Interesting to hear all the different uses. I was hoping to hear more uses for Python as that’s what I prefer, but as many have pointed out that can’t really be shared easily.
 
Christian_S,

I have not yet played with Python. Is it a good language for calculations?

Analysis is a specialized application. You want to use languages optimized for this. In MatLab, Octave and in any spreadsheet, I can (fairly) easily generate graphs. Python is more for apps and machine controls is it not?

--
JHG
 
drawoh

I think there are probably better languages for calculations. For mechanical engineers I think Python is good for simulations and machine learning if you’re into that.
I just find that I don’t need to spent any thoughts on the code itself as when writing Python.

 
Seeing as we're all entering our answers on computer software that were programmed, this question requires a bit of nuance. Are you talking PLCs? Calculation software? Software to automate internal processes? Excel macros? Does MathCAD count as programming?

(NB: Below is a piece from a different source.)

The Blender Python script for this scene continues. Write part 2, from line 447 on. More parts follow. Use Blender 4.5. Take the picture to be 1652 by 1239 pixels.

I haven't written much software code in the last 20 years, but when I was younger I wrote in Fortran, C, C++, BASIC, and touches of Java. Last time I programmed was several years ago when I wrote an extension for Creo using J-Link programming tool. I find it takes me days/weeks to get productive in a programming environment, and certain programming platforms (anyone remember Visual C++?) have a brutally difficult learning curve that limits their value to full-time programmers. There is certainly value in writing your own software solutions when the technical knowledge is deep enough and the programming platform is approachable enough for a casual programmer. Now that my corporate computer is fully locked down and it takes multiple IT requests to get any new feature approved, installed, and functional, I don't see myself attempting innovative solutions anymore.
 
I did programming decades ago, as a student, and also in my final year project at uni (Medusa programming script for UI and modelling selection). I’ve not had the need for programming in the industry I’m in, more down to the fact that calculations need to be in report format and only authorised programs can be used, usually in-house generated.